§ **Exercise task**: The line containing "the olive stalk')" marks the end: extract everything from the first line of the data through that line, exactly, with no pictures.

§ **Data excerpt**:
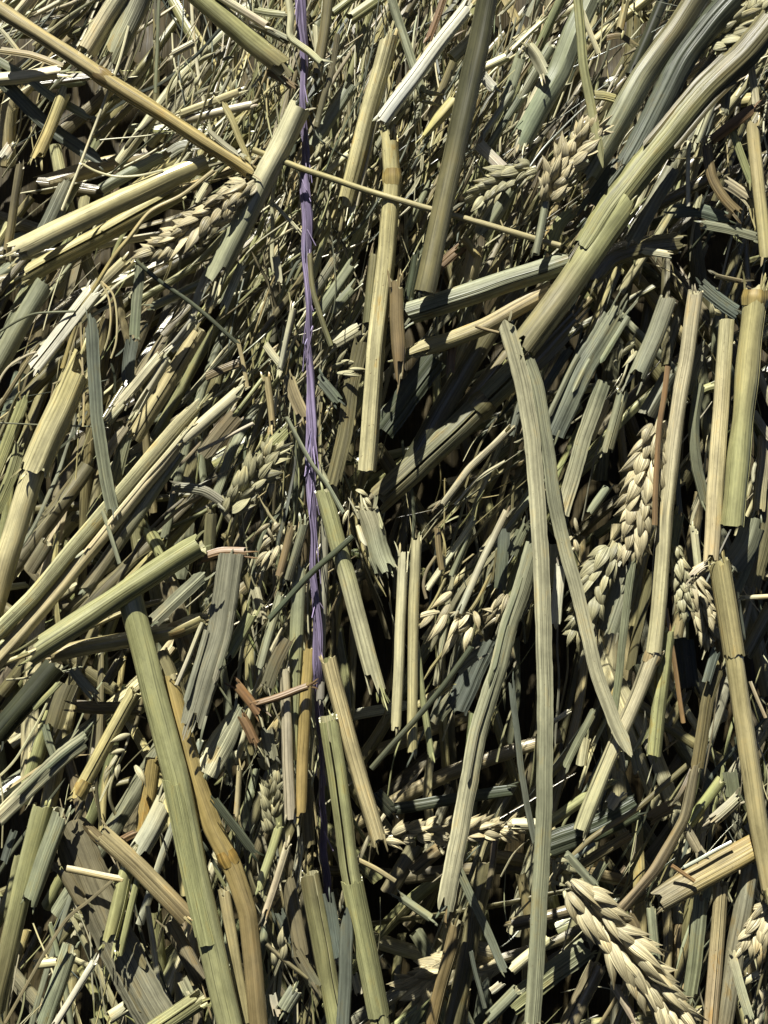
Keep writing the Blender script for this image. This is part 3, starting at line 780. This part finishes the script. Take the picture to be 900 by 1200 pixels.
strand('416,1006 440,1018 464,1034', 6, 42, 'tan', 'thin brownish twig right of the long green stalk')
stalk('466,1049 486,1063 508,1078', 11, -80, 'greygreen', 'short straw piece under the thin brownish twig')
ear('588,1122 540,1130 478,1160', 40, -165, 'husk', 'dark shaded ear in the hollow at the bottom middle', n=8)
stalk('330,1188 338,1172 348,1158', 20, 38, 'greygreen', 'short thick stub near the bottom left of the olive-yellow stalk', t1=6)
husks((318, 1108, 332, 1135), 3, 36, 'pale', 10, 'pair of pale pointed husks left of the olive-yellow stalk', size=24)
stalk('570,1196 588,1178 608,1158', 15, 30, 'greygreen', 'grey-green straw end at the bottom edge right of the olive stalk')

# ------------------------------------------------------------------ lower right
ear('720,634 704,670 690,705 676,750', 34, 44, 'huskgreen', 'greenish ear right of the split-off blade', n=7, spread=.42, fine=True)
blade('738,662 728,700 712,744', 32, 34, 'grey', 'striped grey leaf fan beside the greenish ear', t0=14, curl=.2)
blade('741,656 730,748 724,800 719,842', 9, 58, 'greygreen', 'thin upright grey-green blade in front of the striped leaf fan')
stalk('783,738 774,800 766,888', 18, 48, 'lime', 'yellow-green stalk with cut foot below the kink', t1=4)
stalk('842,654 855,722 866,800 878,893 886,962 904,1046', 23, 64, 'yellow', 'long smooth yellow stalk along the right edge in the lower half', tone2='tan', t0=8, node=None, sheath=(.0, .3, 230, -30))
scrap('832,662 820,668 806,680', 14, 72, 'pink', 'curled pinkish scrap at the top of the long smooth yellow stalk', curl=.45)
blade('886,606 874,640 855,666', 30, 44, 'greygreen', 'broad pale green leaf under the hollow foot of the thick yellow stalk', curl=.2)
blade('905,570 898,620 880,690', 22, 8, 'olive', 'olive leaf at the right edge below the thick yellow stalk')
ear('790,640 798,680 806,722', 22, 34, 'huskgreen', 'slim greenish ear right of the long pale stalk', n=6, spread=.35)
ear('812,676 822,712 836,752', 30, -20, 'husk', 'brown shaded ear under the curled pinkish scrap', n=5, spread=.35)
stalk('813,616 815,640 818,670', 10, 44, 'pale', 'short lit straw piece left of the straight cream stalk foot')
blade('842,782 830,820 816,904', 15, 10, 'olive', 'narrow olive leaf left of the long smooth yellow stalk')
stalk('686,862 684,880 681,897', 15, 40, 'cream', 'stubby cut stalk facing down left of the kinked stalk', t0=4, t1=1, fray=(1, 0), flat=1)
blade('698,828 682,860 662,900', 9, 46, 'greygreen', 'pale narrow blade left of the stubby cut stalk')
stalk('657,658 654,695 650,732', 14, 44, 'white', 'white-grey cut straw between the two long blades', t1=5, flat=.6)
blade('599,795 610,897 617,940 628,992', 7, 60, 'slate', 'thin slate blade left of the very long pale blade')
strand('879,798 888,820 898,842', 4, 50, 'pink', 'tiny pink twig right of the long smooth yellow stalk')
ear('664,1034 690,1062 722,1100 760,1148 808,1204', 48, 50, 'husk', 'big cream wheat ear at the bottom right', n=12, spread=.3, tip=1.2, fine=True)
stalk('768,1058 800,1038 833,1020 896,986', 31, 42, 'dull', 'golden reed lying across near the lower right corner', t0=8, node=None, tone2='gold', skin='weathered', arc=359, flat=.95)
stalk('816,896 802,958 768,1018 716,1078', 15, 50, 'dull', 'curved dull branch crossing left of the golden reed')
strand('806,896 743,950 690,985 640,1038', 7, 10, 'olive', 'dark strand running down to the base of the big ear')
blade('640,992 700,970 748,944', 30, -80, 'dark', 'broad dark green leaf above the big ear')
stalk('598,966 616,966 636,966', 15, 32, 'pale', 'short pale straw end beside the very long blade, above the big ear')
stalk('634,972 672,944 718,912', 13, 26, 'lime', 'yellow-green straw behind the pinkish kinked stalk')
blade('596,1180 640,1146 692,1108', 27, 0, 'lime', 'yellow-green leaf in the lower right under the big ear', tone2='greygreen')
stalk('596,1084 632,1076 672,1066', 19, -95, 'dull', 'dull stalk behind the very long blade near the bottom')
stalk('880,1010 862,1100 846,1212', 21, 34, 'grey', 'grey upright stalk in the lower right corner', tone2='dull')
stalk('846,1032 840,1110 832,1212', 17, 38, 'tan', 'tan upright straw left of the grey one in the corner')
blade('822,1048 816,1110 807,1174', 17, 34, 'greygreen', 'grey-green upright blade right of the big ear')
stalk('762,1058 766,1100 771,1150', 14, 36, 'greygreen', 'pale green straw under the end of the golden reed')
ear('906,1056 884,1090 872,1118', 30, 30, 'husk', 'small ear at the lower right edge', n=5)
scrap('735,1072 743,1086 746,1100', 16, 48, 'brown', 'brown seed husk under the golden reed', t0=4, t1=4)
strand('858,987 830,1001 798,1018', 4.5, 58, 'white', 'thin white strip along the upper side of the golden reed')
scrap('832,964 848,950 870,932', 15, 40, 'pink', 'frayed pinkish leaf left of the long smooth yellow stalk foot')
scrap('803,972 812,986 821,1002', 12, 44, 'pink', 'small pinkish folded leaf above the golden reed')
blade('856,1114 866,1150 880,1196', 11, 42, 'pale', 'pale leaf strip in the corner right of the grey stalk')
scrap('716,1146 730,1172 748,1204', 9, 44, 'pink', 'thin pinkish shred left of the big ear tip')
husks((640, 1006, 662, 1046), 8, 42, 'huskgreen', 160, 'ragged husks at the base of the big ear', size=17)
blade('668,1014 662,1000 700,1040', 10, 40, 'greygreen', 'grey-green bit beside the base of the big ear')
husks((870, 1160, 896, 1195), 6, 30, 'husk', 190, 'brownish husks at the bottom right corner', size=17)

# ------------------------------------------------------------------ the twine
trows = parse('352,-14 353,20 355,60 356,120 358,200 359,270 361,330 363,400 364,500 366,580 367,640 370,720 373,780 375,850 378,920 380,1000 384,1062', 11.5, 36)
for r_ in trows:
    if r_[1] > 760:
        r_[2] = 36 - (r_[1] - 760) * .34
        r_[3] *= 1 - (r_[1] - 760) * .001
root = empty('baling_twine', (366, 580, 44))
mb = MB(); mb.shell(trows, TONE['purple'], 'tube', cols=20, step=6, flat=.62, twist=760, t0=0, t1=10, ridge=.18, wob=2.2, jit=0, tone2=TONE['purple'] * .95)
mb.build('cord', MAT['twine'], root)
mb = MB()
for k in range(44):
    a = rng.random() * .93; q = sub(trows, a, a + rng.uniform(.02, .05)); q[:, 3] = 1.3
    q[:, 0] += np.linspace(rng.uniform(-5, 5), rng.uniform(-11, 11), len(q)); q[:, 2] += np.linspace(2, rng.uniform(3, 10), len(q))
    mb.shell(q, TONE['purple'] * 1.5, 'tube', cols=5, step=4, t0=0, t1=0, wob=.6, inner=False)
fib = mb.build('loose_fibre', MAT['twine'], root); fib['kind'] = 'stuff'
tag(root, 'frayed purple plastic baling twine running down the bale', 'twine')

# ------------------------------------------------------------------ smaller pieces between the long stalks
F1 = (0, 1)


def bit(pts, w, h, tone, label, **k):
    k.setdefault('fray', F1 if w > 11 else (0, 0)); k.setdefault('t0', 3); k.setdefault('t1', 5)
    return stalk(pts, w, h - 18, tone, label, **k)


def flake(pts, w, h, tone, label, **k):
    k.setdefault('fray', (0, 2) if w > 11 else (0, 0)); k.setdefault('t0', 4); k.setdefault('t1', 6); k.setdefault('wob', 1.1)
    return blade(pts, w, h - 14, tone, label, **k)


# top left
bit('38,18 58,9 82,-4', 7, 34, 'pink', 'pinkish little stick at the top edge above the tan reed')
flake('-6,58 34,64 74,79', 8, 30, 'tan', 'golden strip at the left edge ending under the tan reed')
flake('-4,30 10,46 25,64', 5, 28, 'pale', 'tiny pale sliver at the left edge beneath the tan reed')
bit('116,224 150,202 192,182', 15, 36, 'greygreen', 'pale green straw lying along the upper side of the broad cream stalk', arc=250)
flake('196,182 212,172 232,170', 14, 36, 'grey', 'crumpled whitish flake at the upper end of the broad cream stalk')
flake('229,238 236,226 246,212', 8, 58, 'pale', 'small flake at the middle of the cream ear')
flake('2,186 8,177 14,168', 12, 26, 'white', 'white chip at the left edge under the dark blue-green leaf')
bit('20,16 32,2 40,-8', 12, 22, 'pale', 'pale straw end in the top left corner')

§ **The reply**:
Keep writing the Blender script for this image. This is part 3, starting at line 780. This part finishes the script. Take the picture to be 900 by 1200 pixels.
strand('416,1006 440,1018 464,1034', 6, 42, 'tan', 'thin brownish twig right of the long green stalk')
stalk('466,1049 486,1063 508,1078', 11, -80, 'greygreen', 'short straw piece under the thin brownish twig')
ear('588,1122 540,1130 478,1160', 40, -165, 'husk', 'dark shaded ear in the hollow at the bottom middle', n=8)
stalk('330,1188 338,1172 348,1158', 20, 38, 'greygreen', 'short thick stub near the bottom left of the olive-yellow stalk', t1=6)
husks((318, 1108, 332, 1135), 3, 36, 'pale', 10, 'pair of pale pointed husks left of the olive-yellow stalk', size=24)
stalk('570,1196 588,1178 608,1158', 15, 30, 'greygreen', 'grey-green straw end at the bottom edge right of the olive stalk')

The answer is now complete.